Connectivity in mobile device-to-device networks in urban environments

TL;DR

This paper models and analyzes the connectivity and percolation properties of mobile device-to-device networks in urban street environments, revealing conditions for network percolation and the impact of device velocity.

Contribution

It introduces a dynamic model combining random mobility, street layouts, and connectivity, providing new insights into percolation regimes and phase transitions in urban D2D networks.

Findings

Percolation occurs at high device densities and favorable parameters.

Percolation is absent at low device densities or long connectivity times.

Velocity changes can cause in-and-out percolation phenomena.

Abstract

In this article we setup a dynamic device-to-device communication system where devices, given as a Poisson point process, move in an environment, given by a street system of random planar-tessellation type, via a random-waypoint model.
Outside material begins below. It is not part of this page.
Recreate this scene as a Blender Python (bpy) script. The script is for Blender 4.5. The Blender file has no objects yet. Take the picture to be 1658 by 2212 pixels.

Every device independently picks a target location on the street system using a general waypoint kernel, and travels to the target along the shortest path on the streets with an individual velocity. Then, any pair of devices becomes connected whenever they are on the same street in sufficiently close proximity, for a sufficiently long time. After presenting some general properties of the multi-parameter system, we focus on an analysis of the clustering behavior of the random connectivity graph. In our main results we isolate regimes for the almost-sure absence of percolation if, for example, the device intensity is too small, or the connectivity time is too large. On the other hand, we exhibit parameter regimes of sufficiently large intensities of devices, under favorable choices of the other parameters, such that percolation is possible with positive probability. Most interestingly, we also show an in-and-out of percolation as the velocity increases. The rigorous analysis of the system mainly rests on comparison arguments with simplified models via spatial coarse graining and thinning approaches. Here we also make contact to geostatistical percolation models with infinite-range dependencies.